Penck: penso primitivo

17 Febbraio 2022

In rassegna 40 dipinti di grandi dimensioni, 20 sculture, opere su carta e libri d’artista permettono di comprendere la complessità della sua pittura

Penck è uno di quegli artisti per cui citare i principali elementi biografici diventa indispensabile per comprenderne stile e poetica. Nato Ralf Winkler a Dresda nel 1939, a 6 anni assiste all’apocalittico bombardamento della sua città – divenuto spunto narrativo per il romanzo di Kurt Vonnegut, “Mattatoio N 5” – a 10 anni inizia a dipingere, a 14 afferma con sicurezza la volontà di diventare artista e a 22 assiste alla costruzione del Muro di Berlino. Come illustra palesemente questa mostra a Mendrisio, Penck non ha molto in comune con il realismo socialista di stampo sovietico che dominava le varie discipline artistiche durante la guerra fredda.
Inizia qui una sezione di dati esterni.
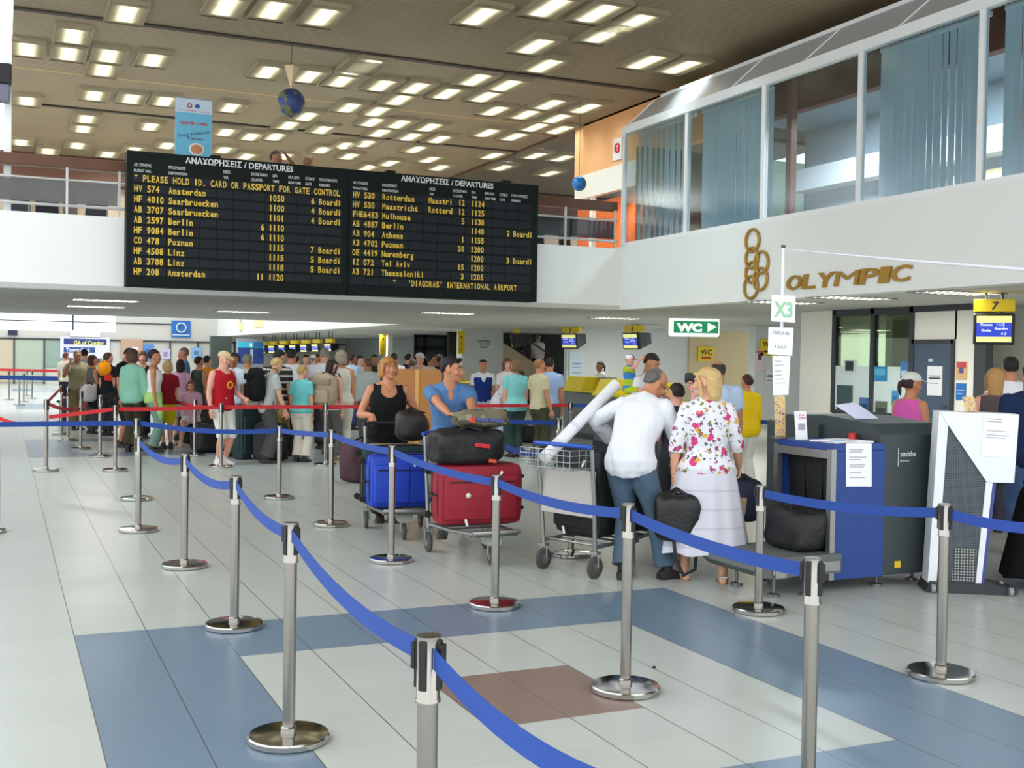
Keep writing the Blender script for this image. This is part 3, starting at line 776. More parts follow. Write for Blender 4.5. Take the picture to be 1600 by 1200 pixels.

Piuttosto a lasciare traccia nella sua fantasia sono state sicuramente le visite ai musei come quello Etnologico di Dresda fondato nel 1875 in piena epoca coloniale, con opere e reperti “primitivi” provenienti da tutto il mondo, in cui si ritrovavano frequentemente a partire dal 1905 i membri del movimento Die Brücke di Kirchner, Nolde e Pechstein, che dettero avvio nella città della Sassonia, al movimento espressionista, in concomitanza con i colleghi transalpini dei fauves.

LA PASSIONE PER L'ARTE PRIMITIVA LO PORTA A STUDIARE LA PREISTORIA OLTRE CHE LA FILOSOFIA, LA CIBERNETICA, LA STORIA DELLE RELIGIONI, LA SCIENZA E LA MUSICA

La passione per l’arte primitiva, testimoniata dai suoi accurati studi sulla preistoria, oltre a quelli di filosofia, cibernetica, storia delle religioni, scienze e musica, traspaiono perfettamente nell’espressionismo che caratterizza i 40 dipinti di grandi dimensioni, le 20 sculture in vari materiali, che spaziano dal legno al bronzo al cartone e al feltro (tanto caro al connazionale Beuys), le oltre 70 opere su carta, libri d’artista e i preziosi quaderni esposti secondo un rigoroso criterio scientifico. Questo percorso permette al visitatore di comprendere il ricco e articolato paradigma di principi e regole che presiedevano al suo stile e le finalità della sua poetica, quel complesso che l’artista definiva “standart” e da cui la mostra prende avvio.

NATO A DRESDA NEL '39, A 6 ANNI ASSISTE
ALL'APOCALITTICO BOMBARDAMENTO DELLA SUA CITTÀ

Penck, come illustrano gli apparati didattico-divulgativi della retrospettiva, intendeva creare un’immagine-concetto, con cui la pittura, il disegno e la scultura diventavano strumenti per analizzare la civiltà contemporanea e l’esistenza umana nella loro complessa articolazione. Immagini-concetto che fungono da amplificatori per diffondere le sue convinzioni politiche e ideologiche. Il nucleo principale dell’esposizione si concentra maggiormente sul Penck “occidentale”, dopo la fuga dalla Germania dell’est del 1980, quando il suo apparato cromatico diventa più ampio e aggressivo, la spazialità più articolata, le campiture più vibranti e i richiami al primitivismo delle avanguardie artistiche tedesche (Die Brücke di Dresda in primis) si fanno più nitide.

DOPO LA FUGA DALLA GERMANIA DELL'EST NEL 1980, IL SUO APPARATO CROMATICO DIVENTA PIÙ AMPIO, AGGRESSIVO E LE CAMPITURE SI FANNO PIÙ VIBRANTI

È proprio negli anni ‘80 che l’opera di Penck riceve la definitiva consacrazione, sull’onda del cosiddetto (ennesimo) “ritorno alla pittura” che caratterizza il decennio edonista e lo vede esporre a fianco dei nostri paladini della transavanguardia e dei neoespressionisti americani oltre che dei suoi connazionali come Kiefer, Richter, Baselitz, Lüpertz, Immerdorf, divenendo al loro pari, simbolo della nuova identità della Germania post- nazista e dell’opposizione alla guerra fredda. Opera meritoria quella condotta dal museo italofono, visto che fino a questo momento gli apparati e gli studi sull’artista erano principalmente in lingua tedesca.